Foi por se tornar um animal apolítico em sua época que Sócrates foi julgado ao defender um princípio político para além de seu tempo, no caso, o princípio político moderno do indivíduo como fundamento do cidadão e das leis do Estado, por pensar privadamente e não compartilhar da vida pública, por escolher a solidão de um saber em vez de compartilhá-lo com os outros, por se considerar o mais sábio, mas não ter nenhum saber a compartilhar com seus concidadãos, por questionar a todos, mas não questionar a si próprio a não ser no fim de sua vida, quando estava definitivamente só como um criminoso, o animal apolítico por excelência, aquele que nega as leis da cidade como se não devesse nada a ela.

A morte de Sócrates, seu suicídio, no caso, não foi uma escolha, foi a consequência direta dos seus atos e pagamento definitivo de sua dívida para com a cidade-Estado de Atenas. A morte não foi propriamente sua pena, mas se matar, obedecer à lei em seu último momento de vida fazendo literalmente a vontade da República, dar a vida por ela, a quem pertencia de direito.
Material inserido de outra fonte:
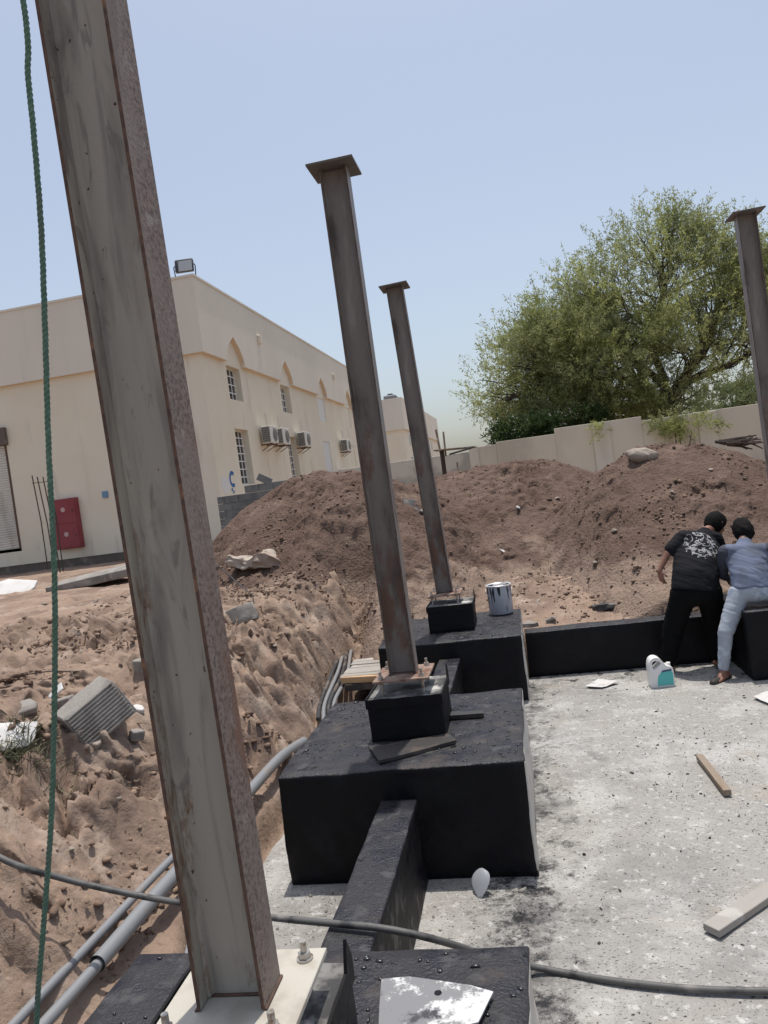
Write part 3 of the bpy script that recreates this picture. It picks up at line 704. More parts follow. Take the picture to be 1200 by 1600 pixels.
END = 48.5
w = MB(); holes_wall(w, BY, END, BZ + 0.2, 7.36, WIN, lambda u, z: (BX, u, z), 0.3, (-1, 0, 0))
bmesh.ops.remove_doubles(w.bm, verts=w.bm.verts[:], dist=0.0005)
W(w.build('side_wall', m_wall, bld))
w = MB(); SH = (-20.2, -15.88, 2.2, 5.66)
holes_wall(w, -27, BX, 1.66, 7.36, [SH], lambda u, z: (u, BY, z), 0.18, (0, 1, 0))
bmesh.ops.remove_doubles(w.bm, verts=w.bm.verts[:], dist=0.0005)
W(w.build('front_wall', m_wall, bld))
w = MB(); w.box2((-27, BY + 0.3, PAR - 0.6), (BX - 0.3, END, PAR - 0.5)); W(w.build('roof', m_band, bld))
w = MB(); w.box2((-27.0, END - 0.2, BZ), (BX - 0.004, END + 0.003, PAR - 0.15)); W(w.build('rear_wall', m_wall, bld))
# projecting upper band with pointed arch notches
TB = 0.16
out = [(BX, BY - TB, 7.36)]
for k in range(5):
    yc = 24.62 + 5.8 * k
    arc = []
    hw = 0.80
    for i in range(9):
        t_ = i / 8; arc.append((yc - hw * (1 - t_ ** 1.9), 7.36 + 0.06 + 0.84 * t_))
    arc[-1] = (yc, 8.27)
    pts = [(yc - hw, 7.36)] + arc + [(2 * yc - a, z) for a, z in arc[::-1][1:]] + [(yc + hw, 7.36)]
    out += [(BX, a, z) for a, z in pts]
out += [(BX, END, 7.36), (BX, END, PAR), (BX, BY - TB, PAR)]
w = MB(); w.prism(out, (TB, 0, 0)); o = W(w.build('upper_band', m_band, bld)); o.data.materials.append(m_peach)
for p in o.data.polygons:
    if abs(p.normal.x) < 0.3 and p.center.z < 8.6 and p.normal.y > -0.99: p.material_index = 1
w = MB(); w.box2((-27, BY - TB, 7.36), (BX, BY, PAR)); o = W(w.build('upper_band', m_band, bld)); o.data.materials.append(m_peach)
for p in o.data.polygons:
    if p.normal.z < -0.9: p.material_index = 1
# recess wall behind band
w = MB(); w.box2((BX - 0.12, BY + 0.01, 7.36), (BX - 0.002, END, PAR - 0.01)); W(w.build('parapet_core', m_wall, bld))
w = MB(); w.box2((BX - 0.15, BY - TB - 0.03, PAR + 0.001), (BX + TB + 0.03, END + 0.02, PAR + 0.07)); W(w.build('coping', m_band, bld))
w = MB(); w.box2((-27, BY - TB - 0.03, PAR + 0.001), (BX - 0.152, BY + 0.12, PAR + 0.07)); W(w.build('coping', m_band, bld))
w = MB(); w.box2((-27, BY + 0.03, 1.0), (BX - 0.03, BY + 0.4, 1.655)); W(w.build('plinth', m_plinth, bld))
for (y0, y1, z0, z1) in WIN[4:]:
    b = MB(); b.box2((BX - 0.12, y0 + 0.004, z0 + 0.004), (BX - 0.03, y1 - 0.004, z1 - 0.004)); W(b.build('blocked_window', m_sky_patch if y0 < 38 else m_wall, bld))
for (y0, y1, z0, z1) in WIN[:4]:
    d = BX - 0.27
    fr = MB()
    for a, b in (((d, y0, z0), (d + 0.04, y0 + 0.05, z1)), ((d, y1 - 0.05, z0), (d + 0.04, y1, z1)), ((d, y0 + 0.051, z0), (d + 0.04, y1 - 0.051, z0 + 0.05)), ((d, y0 + 0.051, z1 - 0.05), (d + 0.04, y1 - 0.051, z1))): fr.box2(a, b)
    wo_ = W(fr.build('window', m_white, bld))
    p = MB(); p.box2((d - 0.01, y0 + 0.005, z0 + 0.005), (d + 0.012, y1 - 0.005, z1 - 0.005)); o = p.build('pane', m_glass, wo_); o.matrix_parent_inverse = Matrix.Translation(-Vector(bld.location))
    g = MB(); ncol = 3; nrow = 4 if z1 - z0 < 1.4 else 7
    for i in range(1, ncol):
        yy = y0 + (y1 - y0) * i / ncol; g.box2((d + 0.045, yy - 0.02, z0 + 0.01), (d + 0.065, yy + 0.02, z1 - 0.01))
    for i in range(1, nrow):
        zz = z0 + (z1 - z0) * i / nrow; g.box2((d + 0.066, y0 + 0.01, zz - 0.018), (d + 0.08, y1 - 0.01, zz + 0.018))
    o = g.build('security_bars', m_white, wo_); o.matrix_parent_inverse = Matrix.Translation(-Vector(bld.location))
for wo_ in [c for c in bld.children if c.name.startswith('window')]:
    for c in wo_.children: c.matrix_parent_inverse = Matrix.Translation(-Vector(bld.location))
    # children live in the same world frame as their window
    for c in wo_.children: c.matrix_parent_inverse = (Matrix.Translation(Vector(bld.location)) @ Matrix.Translation(-Vector(bld.location))).inverted()
# roller shutter
s = MB()
nz = 44
for i in range(nz):
    z0 = SH[2] + (SH[3] - SH[2] - 0.02) * i / nz; z1 = SH[2] + (SH[3] - SH[2] - 0.02) * (i + 1) / nz
    s.prism([(SH[0] + 0.07, BY + 0.14, z0), (SH[0] + 0.07, BY + 0.105, (z0 + z1) / 2), (SH[0] + 0.07, BY + 0.14, z1 - 0.004)], (SH[1] - SH[0] - 0.14, 0, 0))
W(s.build('roller_shutter', m_shutter, bld))
s = MB(); s.box2((SH[1] - 0.065, BY - 0.02, SH[2]), (SH[1] - 0.005, BY + 0.13, SH[3] - 0.01)); W(s.build('guide_rail', m_rail, bld))
s = MB(); s.box2((SH[0], BY - 0.14, SH[3] - 0.14), (SH[1] + 0.09, BY - 0.003, SH[3] + 0.42), 0.01); W(s.build('shutter_housing', m_plinth, bld))
s = MB(); s.box2((SH[0], BY + 0.0, SH[2] - 0.1), (SH[1], BY + 0.14, SH[2] - 0.004)); W(s.build('door_sill', m_acdark, bld))
# painted marks near the corner
ph = MB()
pts = catmull([(BX + 0.004, 23.34, 3.64), (BX + 0.004, 23.22, 3.70), (BX + 0.004, 23.05, 3.64), (BX + 0.004, 22.98, 3.45), (BX + 0.004, 23.10, 3.30), (BX + 0.004, 23.33, 3.30)], 6)
wdt = [0.055] * len(pts)
for a, b in zip(pts, pts[1:]):
    a = Vector(a); b = Vector(b); n_ = Vector((0, -(b - a).z, (b - a).y)).normalized() * 0.06
    ph.quad(a - n_, b - n_, b + n_, a + n_)
for a in ((23.0, 3.2), (23.12, 3.12)):
    ph.quad((BX + 0.006, a[0], a[1]), (BX + 0.006, a[0] + 0.1, a[1] + 0.02), (BX + 0.006, a[0] + 0.08, a[1] - 0.1), (BX + 0.006, a[0] - 0.03, a[1] - 0.08))
W(ph.build('blue_telephone_mark', m_blue, bld))
ph = MB(); ph.bm.faces.new([ph.bm.verts.new((BX + 0.003, 22.55 + 0.33 * math.cos(a) * (1 + 0.2 * math.sin(3 * a)), 3.30 + 0.32 * math.sin(a) * (1 + 0.15 * math.cos(2 * a)))) for a in np.linspace(0, 6.1, 18)])
W(ph.build('pale_paint_patch', m_sky_patch, bld))
for (y, z) in ((27.2, 8.62), (38.8, 8.62)):
    s = MB(); s.box2((BX + TB + 0.002, y, z - 0.16), (BX + TB + 0.12, y + 0.22, z + 0.16), 0.02); W(s.build('wall_vent', m_wall, bld))
s = MB(); s.box2((-12.8, BY - 0.05, 3.42), (-12.62, BY - 0.002, 3.62)); W(s.build('meter_box', mat('faded_blue_box', (0.16, 0.28, 0.42), 0.7), bld))
# small drain pipe on the side wall
# red hose cabinet
rc = thing('fire_hose_cabinet', 'red double door metal cabinet on the cream front wall', 'cabinet', (-14.08, BY - 0.11, 1.98))
MB().box((0, 0, 0.79), (0.86, 0.2, 1.58), 0.01).build('case', m_red, rc)
for z in (0.40, 1.18):
    d_ = MB().box((0, -0.108, z), (0.80, 0.012, 0.74), 0.003).build('door', m_red, rc)
    MB().box((0.30, -0.12, z), (0.03, 0.015, 0.09), 0.003).build('handle', m_rail, d_)
    lb = MB(); lb.lathe([(0.0, 0), (0.075, 0)], 14); 
    for v in lb.bm.verts: v.co = Vector((v.co.x - 0.02, -0.1165, z + 0.06 + v.co.y))
    lb.build('round_sticker', mat('faded_sticker', (0.55, 0.38, 0.36), 0.7), d_)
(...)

Sócrates não se suicidou, pois o suicídio implica a vontade de se matar contra a lei divina e dos homens e foi justamente o contrário o que ele fizera, pois obedeceu a lei literalmente com uma consciência que até então não tivera dela, a de toda sua dívida para com a República, matando-se por ela.

Com este último gesto, Sócrates reconheceu sua dívida para com as leis e a justiça da cidade em detrimento do que era a lei e a justiça para si. Mesmo se matando, sua morte foi digna e ele louvado como cidadão ateniense, um dos mais célebres de todos os tempos. Sua morte demonstraria mais do que qualquer outra o princípio da política democrática grega de Atenas enquanto cidade-Estado, mas também estabeleceria o princípio da democracia moderna fundada nos direitos individuais como fundamentos do cidadão e do Estado moderno. Sobretudo, ela demonstraria o que é ser filósofo em sua máxima expressão, ser aquele indivíduo que escolhe a solidão de seus pensamentos mesmo que isto lhe leve à morte por não serem os pensamentos que esperam os cidadãos.